Speaking at NCE’s Future of Roads conference, Harris said that the impact on the environment has “moved from being incredibly important to being almost existential for the future of road building”.
He added that it is up to Highways England and its supply chain to innovate to ensure that roads are built in a sustainable way.
“There is no doubt that the environment around us has changed. Everyone is more focused on everything we do and the impact that has on the environment,” Harris said.
“The environment has moved from being incredibly important to almost existential for the future of road building.”
He added: “However, we will need roads both now and in the future.
“Our challenge is how do we build those roads and how do we build them in a carbon neutral way.
“A big part of our challenge is to see if we need to change any schemes, to see if we need to build them in a different way; do we need to use different materials; or to use materials we already have but in a different way.”
Harris added that an increase in Environmental Impact Assessments would be inevitable during the coming years.

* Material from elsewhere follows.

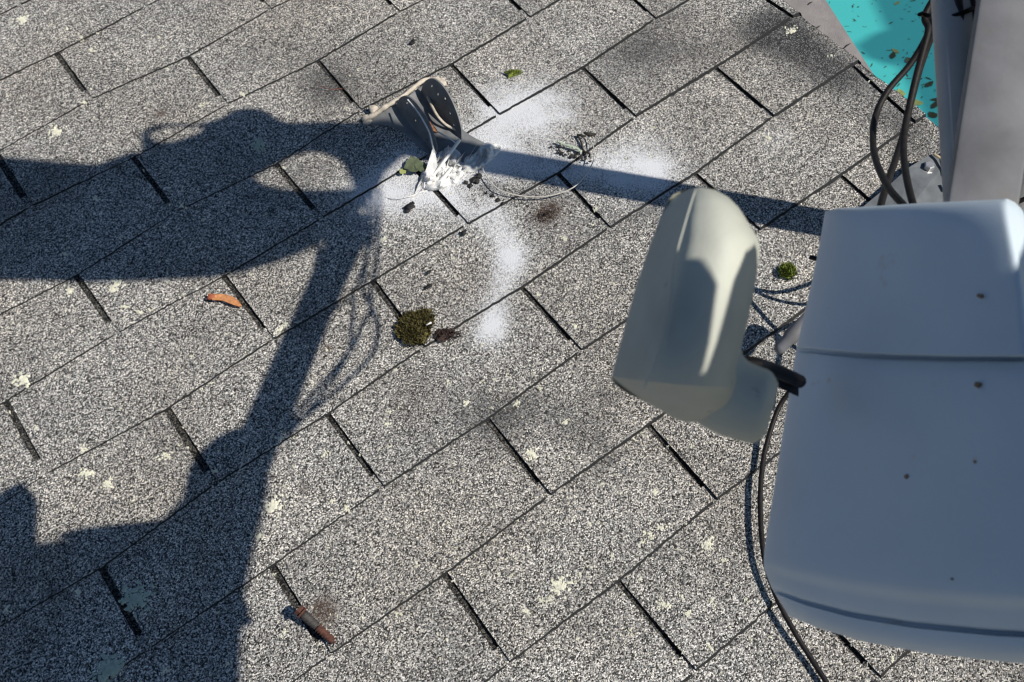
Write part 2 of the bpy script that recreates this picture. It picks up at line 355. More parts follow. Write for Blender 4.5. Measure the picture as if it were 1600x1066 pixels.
# strip of plain roll roofing that runs out past the shingles, lower down
sm = MB(); hz = -0.035
sp = [P(1150, -90, hz), P(1235, -90, hz), P(1290, 0, hz), P(1330, 62, hz), P(1388, 152, hz), P(1402, 172, hz), P(1380, 190, hz), P(1180, -20, hz)]
sm.prism(sp, (0, 0, -0.02)); sm.build('edge_strip', STRIPM, house, smooth=False)
ck = MB()
for (a, b_) in (((1318, 76), (1329, 68)), ((1272, 48), (1282, 40)), ((1228, 18), (1236, 13)), ((1262, 8), (1270, 3)), ((1205, -8), (1213, -14))):
    ck.tube([P(a[0], a[1], hz + .0006), P((a[0] + b_[0]) / 2, (a[1] + b_[1]) / 2 - 1, hz + .0006), P(b_[0], b_[1], hz + .0006)], [0.0006, 0.0012, 0.0004], 5)
ck.build('strip_crack', TAR, house, kind='stuff')
# gable wall beneath the cut side, vertical in the world
wm = MB(); gdir = MI.to_3x3() @ Vector((0, 0, -1))
a0, a1 = Vector((0.62, -1.9, -0.035)), Vector((0.62, 2.5, -0.035))
def down(p): q = M @ p; return MI @ Vector((q.x, q.y, GZ + 0.001))
wm.add([a0, a1, down(a1), down(a0), a0 + Vector((-.15, 0, 0)), a1 + Vector((-.15, 0, 0)), down(a1 + Vector((-.15, 0, 0))), down(a0 + Vector((-.15, 0, 0)))],
       [(0, 1, 2, 3), (7, 6, 5, 4), (0, 4, 5, 1), (2, 6, 7, 3), (1, 5, 6, 2), (0, 3, 7, 4)])
wm.build('wall', WALLM, house, smooth=False)

# ---------------------------------------------------------------- the satellite antenna
AB = P(1535, 400, 0.004)
ant = thing('satellite_antenna', AB, 'grey satellite antenna on a roof mast carrying a large and a small feed', 'antenna')

# --- large feed housing: outline rows against the camera, every point at its own real distance
NC = Vector((-0.88, -0.25, -0.40)).normalized(); X0 = Vector(((1400 - 800) / FOC, (650 - 533) / FOC, 1)) * 0.511
def zpl(x, y): 
    d = Vector(((x - 800) / FOC, (y - 533) / FOC, 1)); return X0.dot(NC) / d.dot(NC)
def interp(tb, v):
    if v <= tb[0][0]: return tb[0][1]
    for (a, fa), (b_, fb) in zip(tb, tb[1:]):
        if v <= b_: t = (v - a) / (b_ - a); return fa + (fb - fa) * t
    return tb[-1][1]
XL = [(0, 1289), (.12, 1276), (.335, 1245), (.36, 1242), (.6, 1218), (.84, 1194), (.88, 1193), (.93, 1205), (1, 1232)]
XR = [(0, 1574), (.18, 1600), (.345, 1612), (.36, 1618), (1, 1705)]
YB = [(0, 962), (.1, 982), (.25, 1003), (.45, 1020), (.7, 1033), (1, 1042)]
YTP = [(0, 331), (.06, 326), (.5, 318), (1, 311)]
def housing():
    NS, rows = 40, []
    ts = [0, .006, .015, .03, .06, .1, .15, .2, .25, .3, .325, .333, .3365, .3385, .345, .349, .353, .362, .375, .4, .45, .5, .55, .6, .65, .7, .75, .8, .83, .85, .862, .872, .882, .895, .91, .922, .930, .934, .941, .946, .955, .965, .98, .992, 1.0]
    ss = [0, .006, .015, .03, .05, .075, .1, .14] + [.14 + .76 * k / 24 for k in range(1, 25)] + [.92, .94, .955, .968, .98, .99, .996, 1.0]
    tz = [(0, .012), (.006, .006), (.015, .003), (.03, .0008), (.06, -.0006), (.3, -.0014), (.333, -.0022), (.3365, -.0005), (.3385, .009), (.345, .010), (.349, .0045), (.372, .0018), (.42, .0004), (.5, 0), (.8, .0006), (.85, .0018), (.868, .0036), (.88, .0095), (.915, .0135), (.930, .0165), (.934, .0235), (.941, .0235), (.946, .0175), (.965, .0185), (.985, .021), (1, .030)]
    V, F = [], []
    for t in ts:
        xl_, xr_ = interp(XL, t), interp(XR, t)
        for s in ss:
            yb_ = interp(YB, s); y0 = interp(YTP, s)
            x = xl_ + (xr_ - xl_) * s
            y = y0 + (yb_ - y0) * (t ** 1.0)
            lz = 0.016 * (1 - math.sqrt(max(0, 1 - (1 - s / .14) ** 2))) if s < .14 else 0
            rz = 0.005 * (1 - math.sqrt(max(0, 1 - ((s - .955) / .045) ** 2))) if s > .955 else 0
            bow = 0.007 * (2 * s - 1) ** 2
            z = zpl(x, y) + interp(tz, t) + lz + rz + bow
            V.append(CAM + RT @ (Vector(((x - 800) / FOC, (y - 533) / FOC, 1)) * z))
    w = len(ss); h = len(ts)
    for j in range(h - 1):
        for i in range(w - 1): F.append((j * w + i, (j + 1) * w + i, (j + 1) * w + i + 1, j * w + i + 1))
    rim = [i for i in range(w)] + [j * w + w - 1 for j in range(1, h)] + [(h - 1) * w + i for i in range(w - 2, -1, -1)] + [j * w for j in range(h - 2, 0, -1)]
    back = RT @ (-NC)
    cen = sum((V[k] for k in rim), Vector()) / len(rim)
    prev = rim
    for dpt, sc in ((0.005, 1.0), (0.012, .985), (0.016, .95), (0.018, .88)):
        b0 = len(V); 
        for k in rim:
            p = V[k]; c2 = cen; V.append(c2 + (p - c2) * sc + back * dpt)
        cur = list(range(b0, b0 + len(rim))); m_ = len(rim)
        for k in range(m_): F.append((prev[k], prev[(k + 1) % m_], cur[(k + 1) % m_], cur[k]))
        prev = cur
    F.append(tuple(prev))
    return V, F
V, F = housing(); hs = mesh('feed_housing', V, F, PLAST, ant, auto=50)

SPOT = plain('brown_dirt_spot', (.22, .15, .10), .8, var=.3, scale=300)
ds = MB()
for (x, y, rp) in ((1530, 462, 3.6), (1527, 601, 5.2), (1417, 745, 4.6), (1524, 722, 3), (1488, 905, 2)):
    s_ = (x - interp(XL, (y - 320) / 700)) / 420; z = zpl(x, y) + .007 * (2 * s_ - 1) ** 2 + (-.0014 if y < 540 else .0003)
    c_ = CAM + RT @ (Vector(((x - 800) / FOC, (y - 533) / FOC, 1)) * z); r_ = rp * .8 / FOC * z; nw = (RT @ NC).normalized(); u_ = nw.orthogonal().normalized(); w_ = nw.cross(u_)
    rg = [c_ + (u_ * math.cos(a * .524) + w_ * math.sin(a * .524)) * r_ * (1.25 + .45 * noise.noise(Vector((a * .9, x, 0)))) for a in range(12)]
    ds.add([q - nw * .002 for q in rg] + [c_ + (q - c_) * .8 + nw * .0007 for q in rg], [tuple(range(12, 24))] + [(a, (a + 1) % 12, 12 + (a + 1) % 12, 12 + a) for a in range(12)])
ds.build('dirt_spots', SPOT, hs, smooth=False, kind='stuff')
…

He added that consultation process would also need to be more stringent to address environmental concerns at an early stage.
However, he conceded that “even if we do everything that we possibly can we will still face challenges [on environmental grounds]”.
Highways England is currently awaiting verdicts from two legal challenges mounted against its road building programme.
The first High Court challenge, heard last week, was in relation to the planning permission granted for the Stonehenge Tunnel scheme.
Campaigners from Transport Action Network (TAN) claim that Shapps broke the law when approving the £27.4bn RIS2 by failing to consider its effects on the environment.
The investment plan, approved in March 2020, includes £14.7bn worth of road route upgrades between 2020 and 2025. The Lower Thames Crossing and the Stonehenge Tunnel are among the major projects which will get underway by 2025.